Chess: Tournament

[From a parent letter describing the second year of the Malcolm X Chess Tournament, two years ago.]


— My vote for the best quote of the tournament, so far, is a fourth grade student, speaking of her last round of play:  “My heart was pounding so much that I could feel my glasses moving up and down.”

— I overheard one student telling a friend how big a deal it would mean to be second grade champion.  Overall, people played much more seriously, especially third and fourth rounds.  A few faculty told me about how the tournament was all the buzz in their classrooms, and we had more children spectators than last year.

[It has kept growing, from 32 students the first year to 62 last year, the third.]

Same game, different view.

Same game, different view.

— There were several notable upsets of a student winning who wasn’t “expected” to win.  For better or worse, the students do come with their own hierarchies in how they see each other — “I am better than him, and he just beat that person, so I will be able to beat that person.”  Sometimes it was hard on people who used this logic and still lost.  The children are more even in ability than they realize.  For example, none of the students who were grade level champions last year could hold on and repeat as champions this year.
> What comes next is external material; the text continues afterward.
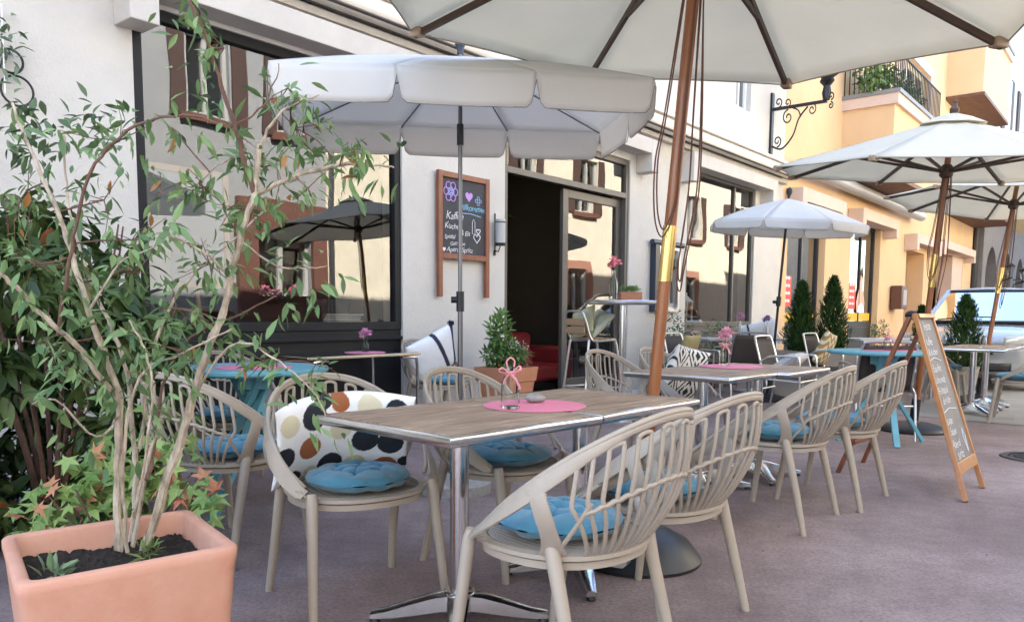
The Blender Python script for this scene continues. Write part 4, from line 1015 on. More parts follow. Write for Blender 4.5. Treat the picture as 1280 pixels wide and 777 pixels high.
part(rp,'finial',mat('blue_black_knob',(.02,.035,.06),.4),lambda b:b.lathe([(.02,2.60),(.018,2.63),(.03,2.65),(.034,2.675),(.025,2.70),(0,2.712)],n=16))
pbb=thing('parasol_base','grey granite base under the rectangular parasol','umbrella base',(-.345,4.73,0),R(7))
part(pbb,'slab',STONE,lambda b:b.lathe([(0,0),(.22,0),(.22,.06),(.2,.07),(.03,.075)],n=30)); part(pbb,'tube',GREYPOLE,lambda b:b.lathe([(.024,.07),(.024,.35)],n=16))
sp=thing('small_parasol','small white round parasol in front of the second shop window, tilted on a dark pole','parasol',(3.28,9.9,0),0); M=axisM(.045,-.05).to_4x4(); M.translation=Vector((3.28,9.9,0)); sp.matrix_world=M
PQ=[Vector((.95*math.cos(a+.2),.95*math.sin(a+.2),2.20)) for a in np.linspace(0,2*PI,9)[:-1]]
scallop(sp,PQ,Vector((0,0,2.52)),.10,CANV2,.03)
part(sp,'pole',DKMET,lambda b:b.lathe([(.016,.02),(.016,2.56)],n=12)); part(sp,'finial',BLACKP,lambda b:b.lathe([(.02,2.55),(.04,2.60),(.03,2.64),(0,2.66)],n=12))
part(sp,'clamp',BLACKP,lambda b:(b.lathe([(.03,1.2),(.03,1.32)],n=12),b.tube([(.02,0,1.25),(-.07,0,1.25)],.02,8)))
part(sp,'base',BLACKP,lambda b:b.lathe([(0,0),(.24,0),(.24,.05),(.05,.09),(.03,.3)],n=24))

# ------------------------------------------------------------ writing
def textmesh(lines,parent,name,m,fn=None):
    for s,x,z,size,xa in lines:
        b=MB()
        cu=bpy.data.curves.new('t','FONT'); cu.body=s; cu.size=size; cu.align_x=xa; cu.extrude=0; cu.shear=.25; cu.space_character=.95; cu.offset=-.004*size
        o=bpy.data.objects.new('t',cu); COL.objects.link(o); dg=bpy.context.evaluated_depsgraph_get(); me=bpy.data.meshes.new_from_object(o.evaluated_get(dg))
        a=.06*(RNG.random()-.5); ph=RNG.random()*6
        vs=[Vector((x+v.co.x*math.cos(a)-v.co.y*math.sin(a)+.0015*math.sin(v.co.y*300),0,z+v.co.y*(1+.12*math.sin(v.co.x*40+ph))+v.co.x*math.sin(a)+.003*math.sin(v.co.x*55+ph))) for v in me.vertices]
        if fn: vs=[fn(v) for v in vs]
        b.add(vs,[tuple(p.vertices) for p in me.polygons]); bpy.data.objects.remove(o); bpy.data.meshes.remove(me)
        q=b.build(name,m,parent,smooth=False)
        if not fn: q.location=(0,.0025,0)
# wall chalkboard
cb=thing('wall_chalkboard','red brown framed chalkboard with coloured chalk drawings hung on the white wall by the door','chalkboard',fp(2.33,0,.045),FNB+PI)
# local: x to the viewer's right when looking at wall -> local +y is N
cb.rotation_euler=(0,0,FNB)    # local +y into the wall, +x along the street
wd=.70
part(cb,'frame',REDW,lambda b:(b.box((-wd/2,0,1.865),(.055,.04,1.23)),b.box((wd/2,0,1.865),(.055,.04,1.23)),b.box((0,0,2.45),(wd-.056,.036,.055)),b.box((0,0,1.655),(wd-.056,.036,.055))),bevel=.004)
part(cb,'board',CHALKB,lambda b:b.box((0,.01,2.053),(wd-.05,.012,.75)))
textmesh([('Kaffee',-.26,2.02,.105,'LEFT'),('Kuchen',-.28,1.93,.085,'LEFT'),('& Eis',-.05,1.87,.075,'LEFT'),('Spezial',-.28,1.83,.06,'LEFT'),('Getränke',-.2,1.765,.06,'LEFT'),('Aperol Spritz',-.25,1.70,.075,'LEFT')],cb,'chalk_writing',CHALK)
textmesh([('Willkommen',-.10,2.13,.085,'LEFT')],cb,'blue_chalk_writing',mat('blue_chalk',(.2,.5,.7),.95))
def flower(b,cx,cz,r,n,th=.006):
    for k in range(n):
        a=2*PI*k/n; x,z=cx+r*math.cos(a),cz+r*math.sin(a); rr_=r*.55
        b.tube([(x+rr_*math.cos(c),0,z+rr_*math.sin(c)) for c in np.linspace(0,2*PI,14)],th,4)
def heart(b,cx,cz,s,fill=False):
    P=[]
    for a in np.linspace(0,2*PI,26):
        P.append((cx+s*16*math.sin(a)**3/16,cz+s*(13*math.cos(a)-5*math.cos(2*a)-2*math.cos(3*a)-math.cos(4*a))/16))
    if fill: b.add([(x,0,z) for x,z in P[:-1]],[tuple(range(25))])
    else: b.tube([(x,0,z) for x,z in P],.005,4)
o=part(cb,'chalk_flower',mat('violet_chalk',(.45,.25,.6),.95),lambda b:(flower(b,-.19,2.29,.065,6),heart(b,.08,2.27,.055,True))); o.location=(0,.0025,0)
o=part(cb,'chalk_drawing',mat('blue_chalk2',(.3,.5,.8),.95),lambda b:(flower(b,-.19,2.29,.03,5,.004),b.tube([(-.08,0,2.09),(.1,0,2.10),(.26,0,2.08)],.004,4),flower(b,.22,2.24,.03,4,.003))); o.location=(0,.0025,0)
o=part(cb,'chalk_heart',CHALK,lambda b:(heart(b,-.285,1.72,.025,True),heart(b,.2,1.86,.05),heart(b,.22,1.93,.03),b.tube([(.13,0,2.02),(.13,0,1.90),(.17,0,1.90),(.17,0,2.02),(.15,0,2.05),(.13,0,2.02)],.003,4))); o.location=(0,.0025,0)
# lantern on wall
wl=thing('wall_lamp','small cylindrical glass wall lamp on an iron bracket left of the cafe door','lamp',fp(2.85,0,0),FN)
part(wl,'bracket',DKMET,lambda b:(b.tube([(.0,.015,2.15),(0,.015,1.72)],.008,6),b.tube([(0,.015,1.76),(0,.06,1.74),(0,.09,1.80)],.006,6),b.box((0,.01,1.73),(.025,.012,.05)),[b.tube([(.06*math.cos(a),.09+.06*math.sin(a),z) for a in np.linspace(0,2*PI,20)],.0045,5) for z in(1.83,2.05)],b.lathe([(.0,1.80),(.055,1.805),(.06,1.83)],(0,.09,0),16)))
part(wl,'glass_shade',mat('frosted_glass',(.6,.6,.58),.4,transl=.4),lambda b:b.lathe([(.052,1.83),(.054,2.08)],(0,.09,0),20),solid=.003)
# menu case
mc=thing('menu_case','black and grey glazed menu case on the wall between door and second window','menu case',fp(6.58,0,.0),FNB)
part(mc,'case',mat('navy_case',(.02,.028,.045),.4),lambda b:(b.box((-.32,-.05,1.60),(.12,.09,.95)),b.tube([(-.45,-.07,2.09),(.46,-.07,2.09)],.04,10)))
part(mc,'frame',ALU,lambda b:(b.box((-.2,-.04,1.6),(.06,.05,.95)),b.box((.38,-.04,1.6),(.06,.05,.95)),b.box((.09,-.04,2.04),(.52,.05,.06)),b.box((.09,-.04,1.15),(.52,.05,.06))),bevel=.004)
part(mc,'sheet',mat('menu_paper',(.6,.58,.54),.8),lambda b:b.box((.0,-.02,1.6),(.3,.006,.7)))
part(mc,'photo',DKMET,lambda b:(b.lathe([(0,0),(.05,.05),(.04,.16),(.0,.2)],(.26,-.02,1.72),12),b.box((.26,-.02,1.5),(.06,.01,.5))))
# street lamp
sl_=thing('street_lamp','ornate black iron lantern on a scrolled bracket at the corner of the cafe wall','street lamp',fp(10.4,0,0),FN)
def spiral(c,r0,turns,a0,sg=1,pl='yz'):
    P=[]
    for i in range(26):
        u=i/25; a=a0+sg*turns*2*PI*u; r=r0*(1-.8*u); P.append((0,c[0]+r*math.cos(a),c[1]+r*math.sin(a)))
    return P
def lampb(b):
    b.box((0,.03,4.48),(.10,.05,1.05)); b.bar((0,.04,4.72),(0,1.32,4.72),.05,.05)
    b.tube(cr([Vector(p) for p in((0,.06,4.08),(0,.30,4.02),(0,.55,4.22),(0,.68,4.50),(0,.88,4.68))]),.018,6)
    b.tube(cr([Vector(p) for p in((0,.72,4.52),(0,.66,4.64),(0,.52,4.70))]),.014,6)
    for c,r,t,a,s in(((.18,4.16),.10,1.3,-PI/2,1),((.42,4.55),.13,1.3,PI/2,1),((.18,4.83),.09,1.2,-PI/2,1),((.40,4.80),.08,1.2,-PI/2,1),((.98,4.62),.10,1.3,PI/2,-1),((1.40,4.80),.07,1.2,-PI/2,1),((1.40,4.64),.06,1.2,PI/2,-1)):
        b.tube(spiral(c,r,t,a,s),.014,5)
o=part(sl_,'bracket',DKMET,lampb)
for v in o.data.vertices: v.co.y*=.74
nsl=len(sl_.children)
part(sl_,'lantern_frame',DKMET,lambda b:(b.lathe([(.05,4.74),(.07,4.85),(.05,4.95),(.11,5.02),(.09,5.06)],(0,1.3,0),8),b.lathe([(.10,5.08),(.26,5.2),(.28,5.24),(.22,5.24)],(0,1.3,0),6),b.lathe([(.36,5.68),(.36,5.72),(.12,5.95),(.05,6.0),(0,6.1)],(0,1.3,0),6),[b.tube([(.27*math.cos(a),1.3+.27*math.sin(a),5.22),(.35*math.cos(a),1.3+.35*math.sin(a),5.7)],.014,5) for a in np.linspace(0,2*PI,7)[:-1]]))
part(sl_,'lantern_glass',GLASS,lambda b:b.lathe([(.25,5.24),(.33,5.68)],(0,1.3,0),6))
for o in list(sl_.children)[nsl:]:
    if 'bracket' in o.name: continue
    for v in o.data.vertices: v.co=Vector((v.co.x*1.15,(v.co.y-1.3)*1.15+.96,(v.co.z-4.74)*1.1+4.74))
# mail box and posters
mb=thing('mail_box','brown square metal box on the orange wall beside the entrance','mail box',fp(19.4,1.3,0),FNB)
part(mb,'case',mat('brown_metal',(.10,.04,.025),.4),lambda b:b.box((0,-.15,.27),(.62,.28,.62)),bevel=.02)
part(mb,'plate',mat('plate_grey',(.35,.33,.34),.5),lambda b:b.box((.0,-.295,.27),(.36,.01,.4)))
for tt,s,n_ in((11.75,.45,'left'),(15.95,.6,'right')):
    p=thing('shop_poster','red poster with white lines of writing in the %s'%('window right at the cafe corner' if tt<13 else 'second orange building window'),'poster',fp(tt,1.2,-.17),FNB,'red posters in the orange building')
    part(p,'sheet',REDP,lambda b:b.box((s*.5,0,.35),(s,.006,.62)))
    part(p,'writing',WHITEC,lambda b:[b.box((s*.5+x,-.006,.17+.15*k),(ww,.003,.055)) for k in range(4) for x,ww in((-s*.17,s*.26),(s*.17,s*.24))])
ad=thing('window_picture','cut out picture of a sitting person with folded hands in the second orange building window','poster',fp(17.0,1.15,-.17),FNB)
part(ad,'sheet',mat('pale_skin_print',(.62,.40,.30),.7),lambda b:b.prism([(-.3,0),(.3,0),(.34,.25),(.2,.5),(.12,.62),(.13,.85),(0,.98),(-.13,.85),(-.12,.62),(-.22,.5),(-.36,.25)],-.004,.004,T=lambda v:Vector((v.x,v.z,v.y))))
part(ad,'shirt_print',mat('pale_cloth_print',(.7,.68,.72),.7),lambda b:b.prism([(-.28,0),(.32,0),(.28,.14),(.06,.26),(-.2,.16)],-.012,-.006,T=lambda v:Vector((v.x,v.z,v.y))))
part(ad,'hair_print',mat('dark_hair_print',(.06,.03,.02),.7),lambda b:b.prism([(-.13,.8),(-.1,.92),(.12,.92),(.13,.84),(.11,1.0),(0,1.18),(-.12,1.0)],-.012,-.006,T=lambda v:Vector((v.x,v.z,v.y))))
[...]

[From last year’s tournament.]

There will be a couple new awards in the tournament this year, one for the most beautiful checkmate and one for a pair of students who together create a great game.  Current contender for #1 is [a student] who had a very spare mate using bishop, knight, and pawn.  Often students prefer to get two queens and bludgeon their opponent to death.  His solution is much more elegant. Current contenders for #2 are a pair of students.  When one didn’t understand the rule about pawn promotion, the other, instead of being frustrated or condescending, gave her a series of hints and made a game out of the situation.  That attracted a few other students who also tried to help out; it was a very sweet scene.